What to produce - Pick out the lines below with "only" and list them.

Records for this task -
## start

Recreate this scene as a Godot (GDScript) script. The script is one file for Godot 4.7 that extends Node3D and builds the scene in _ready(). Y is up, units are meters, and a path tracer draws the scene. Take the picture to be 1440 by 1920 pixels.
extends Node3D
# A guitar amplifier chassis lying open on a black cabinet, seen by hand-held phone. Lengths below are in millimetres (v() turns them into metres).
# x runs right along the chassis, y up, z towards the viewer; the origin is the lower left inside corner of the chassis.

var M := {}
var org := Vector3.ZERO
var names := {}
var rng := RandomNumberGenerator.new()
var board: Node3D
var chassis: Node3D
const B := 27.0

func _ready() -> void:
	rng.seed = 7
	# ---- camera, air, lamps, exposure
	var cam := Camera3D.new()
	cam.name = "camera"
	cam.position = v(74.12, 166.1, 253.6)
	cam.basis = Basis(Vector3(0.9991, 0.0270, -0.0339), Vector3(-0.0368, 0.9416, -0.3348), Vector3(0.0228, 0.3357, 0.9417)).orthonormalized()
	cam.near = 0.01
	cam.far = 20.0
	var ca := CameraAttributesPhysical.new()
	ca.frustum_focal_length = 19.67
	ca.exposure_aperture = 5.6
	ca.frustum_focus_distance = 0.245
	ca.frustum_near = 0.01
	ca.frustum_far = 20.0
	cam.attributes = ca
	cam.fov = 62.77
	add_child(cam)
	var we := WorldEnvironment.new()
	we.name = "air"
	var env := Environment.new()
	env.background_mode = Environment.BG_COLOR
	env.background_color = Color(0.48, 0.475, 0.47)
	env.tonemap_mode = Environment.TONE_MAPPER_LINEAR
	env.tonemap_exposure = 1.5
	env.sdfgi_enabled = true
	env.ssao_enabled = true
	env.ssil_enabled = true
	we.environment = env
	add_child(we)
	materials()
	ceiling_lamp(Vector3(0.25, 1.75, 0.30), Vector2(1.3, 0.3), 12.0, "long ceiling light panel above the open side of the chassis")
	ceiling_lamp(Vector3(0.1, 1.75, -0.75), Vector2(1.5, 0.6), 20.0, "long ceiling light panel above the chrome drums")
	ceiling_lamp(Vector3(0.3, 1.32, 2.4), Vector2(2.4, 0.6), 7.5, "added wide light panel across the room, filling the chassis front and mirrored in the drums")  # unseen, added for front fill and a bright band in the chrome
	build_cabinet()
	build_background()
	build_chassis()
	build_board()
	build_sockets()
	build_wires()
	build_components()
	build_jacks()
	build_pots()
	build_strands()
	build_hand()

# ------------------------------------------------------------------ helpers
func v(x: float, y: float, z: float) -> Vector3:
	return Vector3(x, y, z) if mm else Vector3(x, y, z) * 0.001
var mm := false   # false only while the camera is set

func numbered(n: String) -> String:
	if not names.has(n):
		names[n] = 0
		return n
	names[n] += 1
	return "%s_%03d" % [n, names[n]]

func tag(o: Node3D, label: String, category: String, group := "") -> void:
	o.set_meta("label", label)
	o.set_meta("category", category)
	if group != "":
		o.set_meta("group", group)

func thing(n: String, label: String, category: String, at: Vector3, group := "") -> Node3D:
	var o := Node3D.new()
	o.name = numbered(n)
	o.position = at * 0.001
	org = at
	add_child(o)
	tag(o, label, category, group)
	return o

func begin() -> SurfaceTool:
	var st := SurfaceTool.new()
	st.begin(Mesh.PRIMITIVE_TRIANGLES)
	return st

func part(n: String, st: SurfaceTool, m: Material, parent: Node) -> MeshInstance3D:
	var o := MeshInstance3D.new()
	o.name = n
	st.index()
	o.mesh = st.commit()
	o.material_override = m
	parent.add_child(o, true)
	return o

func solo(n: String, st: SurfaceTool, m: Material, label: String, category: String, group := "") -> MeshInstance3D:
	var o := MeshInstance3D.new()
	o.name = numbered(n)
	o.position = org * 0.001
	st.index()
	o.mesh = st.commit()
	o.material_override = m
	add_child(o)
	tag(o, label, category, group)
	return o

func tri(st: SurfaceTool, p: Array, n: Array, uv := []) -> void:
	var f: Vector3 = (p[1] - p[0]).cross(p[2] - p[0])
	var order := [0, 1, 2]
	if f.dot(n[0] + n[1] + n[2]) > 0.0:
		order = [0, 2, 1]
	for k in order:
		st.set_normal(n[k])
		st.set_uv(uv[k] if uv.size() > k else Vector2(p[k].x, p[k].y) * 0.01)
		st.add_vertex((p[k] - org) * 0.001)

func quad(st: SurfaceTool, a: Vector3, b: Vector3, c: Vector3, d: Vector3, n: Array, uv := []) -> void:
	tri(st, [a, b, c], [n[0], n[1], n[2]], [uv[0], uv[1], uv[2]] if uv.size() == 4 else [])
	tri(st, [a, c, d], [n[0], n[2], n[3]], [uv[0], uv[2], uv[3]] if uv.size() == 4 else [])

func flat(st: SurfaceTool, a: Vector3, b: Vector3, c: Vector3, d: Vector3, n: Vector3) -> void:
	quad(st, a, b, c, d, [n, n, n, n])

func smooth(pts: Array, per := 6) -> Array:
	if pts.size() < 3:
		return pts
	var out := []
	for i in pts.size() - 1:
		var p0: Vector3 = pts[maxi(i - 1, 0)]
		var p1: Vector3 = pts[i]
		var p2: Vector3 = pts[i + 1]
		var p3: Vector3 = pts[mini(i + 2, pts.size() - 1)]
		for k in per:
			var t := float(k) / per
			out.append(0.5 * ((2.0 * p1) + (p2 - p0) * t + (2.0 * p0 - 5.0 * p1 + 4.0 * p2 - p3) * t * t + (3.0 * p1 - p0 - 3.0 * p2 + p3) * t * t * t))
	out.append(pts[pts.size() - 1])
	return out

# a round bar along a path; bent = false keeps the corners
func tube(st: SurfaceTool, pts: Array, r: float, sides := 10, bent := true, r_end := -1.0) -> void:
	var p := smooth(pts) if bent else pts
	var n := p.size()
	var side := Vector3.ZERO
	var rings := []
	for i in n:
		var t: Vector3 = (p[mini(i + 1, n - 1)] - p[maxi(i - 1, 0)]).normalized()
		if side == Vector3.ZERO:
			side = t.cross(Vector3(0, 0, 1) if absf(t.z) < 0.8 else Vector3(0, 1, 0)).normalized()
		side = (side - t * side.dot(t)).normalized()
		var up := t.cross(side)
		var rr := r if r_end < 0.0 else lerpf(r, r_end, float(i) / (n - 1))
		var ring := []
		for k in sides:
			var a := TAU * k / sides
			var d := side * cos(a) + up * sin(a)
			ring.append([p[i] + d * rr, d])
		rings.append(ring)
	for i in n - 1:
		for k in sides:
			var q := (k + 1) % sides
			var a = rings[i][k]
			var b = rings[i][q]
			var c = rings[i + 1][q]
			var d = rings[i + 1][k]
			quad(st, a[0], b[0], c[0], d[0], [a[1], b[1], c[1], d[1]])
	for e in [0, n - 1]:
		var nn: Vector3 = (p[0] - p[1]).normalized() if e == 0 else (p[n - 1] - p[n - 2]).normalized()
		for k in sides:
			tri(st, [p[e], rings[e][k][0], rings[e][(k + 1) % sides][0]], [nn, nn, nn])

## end
## start

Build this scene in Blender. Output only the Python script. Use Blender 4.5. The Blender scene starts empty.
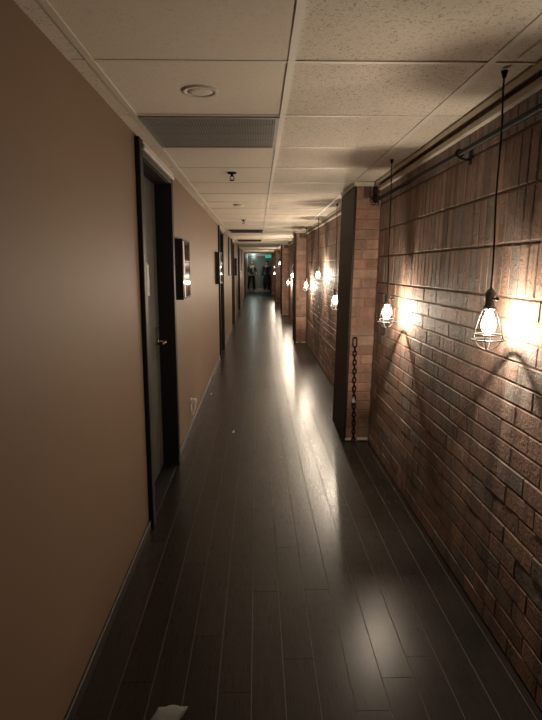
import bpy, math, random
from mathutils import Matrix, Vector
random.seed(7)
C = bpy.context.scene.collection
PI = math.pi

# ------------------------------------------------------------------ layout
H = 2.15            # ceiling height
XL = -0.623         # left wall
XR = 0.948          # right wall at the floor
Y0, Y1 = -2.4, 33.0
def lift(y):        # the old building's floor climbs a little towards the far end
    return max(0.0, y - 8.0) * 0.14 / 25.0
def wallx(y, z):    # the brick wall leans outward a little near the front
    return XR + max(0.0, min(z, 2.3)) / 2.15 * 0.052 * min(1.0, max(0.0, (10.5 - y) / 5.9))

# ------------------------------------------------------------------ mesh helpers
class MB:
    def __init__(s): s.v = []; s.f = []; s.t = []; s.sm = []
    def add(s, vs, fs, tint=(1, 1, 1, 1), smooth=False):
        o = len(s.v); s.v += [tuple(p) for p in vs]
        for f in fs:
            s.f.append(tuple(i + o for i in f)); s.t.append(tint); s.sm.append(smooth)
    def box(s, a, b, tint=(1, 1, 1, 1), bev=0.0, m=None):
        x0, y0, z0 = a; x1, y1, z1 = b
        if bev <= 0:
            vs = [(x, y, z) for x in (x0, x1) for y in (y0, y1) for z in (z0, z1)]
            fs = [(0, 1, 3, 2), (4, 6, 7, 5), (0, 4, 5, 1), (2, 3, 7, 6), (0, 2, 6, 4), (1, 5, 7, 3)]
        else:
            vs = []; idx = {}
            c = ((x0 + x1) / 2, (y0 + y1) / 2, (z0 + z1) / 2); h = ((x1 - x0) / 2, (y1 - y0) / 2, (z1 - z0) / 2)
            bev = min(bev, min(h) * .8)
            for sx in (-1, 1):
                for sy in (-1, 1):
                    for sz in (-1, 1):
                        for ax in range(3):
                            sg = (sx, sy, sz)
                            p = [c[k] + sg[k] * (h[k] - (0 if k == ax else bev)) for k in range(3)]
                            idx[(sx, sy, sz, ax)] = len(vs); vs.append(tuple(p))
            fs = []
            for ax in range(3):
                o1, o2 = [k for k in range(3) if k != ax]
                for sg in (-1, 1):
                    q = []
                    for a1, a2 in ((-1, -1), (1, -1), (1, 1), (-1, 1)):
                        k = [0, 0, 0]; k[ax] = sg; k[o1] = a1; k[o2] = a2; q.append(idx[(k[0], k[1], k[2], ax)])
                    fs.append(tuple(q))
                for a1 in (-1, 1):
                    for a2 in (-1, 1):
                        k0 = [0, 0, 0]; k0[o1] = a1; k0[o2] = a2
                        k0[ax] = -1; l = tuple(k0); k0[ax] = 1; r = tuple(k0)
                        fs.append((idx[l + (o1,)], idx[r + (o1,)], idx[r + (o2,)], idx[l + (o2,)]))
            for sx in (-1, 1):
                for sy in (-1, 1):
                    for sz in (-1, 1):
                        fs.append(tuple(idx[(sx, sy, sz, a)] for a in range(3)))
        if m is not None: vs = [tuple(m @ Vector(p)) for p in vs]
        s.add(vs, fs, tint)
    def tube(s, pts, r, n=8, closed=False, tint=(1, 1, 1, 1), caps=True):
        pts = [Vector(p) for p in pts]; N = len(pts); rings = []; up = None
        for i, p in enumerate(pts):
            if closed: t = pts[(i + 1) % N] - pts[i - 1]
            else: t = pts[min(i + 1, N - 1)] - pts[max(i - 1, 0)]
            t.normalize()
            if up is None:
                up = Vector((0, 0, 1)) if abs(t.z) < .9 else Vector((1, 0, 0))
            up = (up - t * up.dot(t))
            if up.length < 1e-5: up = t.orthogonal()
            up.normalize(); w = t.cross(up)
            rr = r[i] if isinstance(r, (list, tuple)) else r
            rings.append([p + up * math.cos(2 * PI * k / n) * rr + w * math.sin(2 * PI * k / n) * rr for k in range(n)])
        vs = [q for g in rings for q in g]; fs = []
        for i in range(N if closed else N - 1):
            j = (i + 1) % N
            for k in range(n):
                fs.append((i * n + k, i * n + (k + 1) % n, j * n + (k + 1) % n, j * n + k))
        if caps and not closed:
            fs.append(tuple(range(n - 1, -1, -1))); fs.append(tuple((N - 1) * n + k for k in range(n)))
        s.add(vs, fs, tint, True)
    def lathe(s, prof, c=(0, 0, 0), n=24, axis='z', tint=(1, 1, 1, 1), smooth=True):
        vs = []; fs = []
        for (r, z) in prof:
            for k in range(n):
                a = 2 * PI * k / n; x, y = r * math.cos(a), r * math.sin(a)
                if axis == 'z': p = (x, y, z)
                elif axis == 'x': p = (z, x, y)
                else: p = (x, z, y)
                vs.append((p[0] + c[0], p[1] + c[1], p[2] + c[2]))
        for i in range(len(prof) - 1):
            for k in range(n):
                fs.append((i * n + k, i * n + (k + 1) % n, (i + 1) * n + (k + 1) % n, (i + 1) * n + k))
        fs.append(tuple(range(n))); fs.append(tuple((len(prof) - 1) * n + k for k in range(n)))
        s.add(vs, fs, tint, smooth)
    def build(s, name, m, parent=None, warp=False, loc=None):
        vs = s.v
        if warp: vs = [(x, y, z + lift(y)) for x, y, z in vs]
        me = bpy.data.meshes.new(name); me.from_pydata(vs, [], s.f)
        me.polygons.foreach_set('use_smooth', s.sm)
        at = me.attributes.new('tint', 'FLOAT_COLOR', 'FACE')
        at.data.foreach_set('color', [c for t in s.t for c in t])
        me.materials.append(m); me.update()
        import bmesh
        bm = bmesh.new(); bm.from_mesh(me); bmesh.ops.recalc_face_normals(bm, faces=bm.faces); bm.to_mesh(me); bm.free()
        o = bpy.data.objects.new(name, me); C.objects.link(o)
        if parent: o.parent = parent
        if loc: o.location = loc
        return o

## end

Answer for this exercise -
var mm := false   # false only while the camera is set
Build this scene in Blender. Output only the Python script. Use Blender 4.5. The Blender scene starts empty.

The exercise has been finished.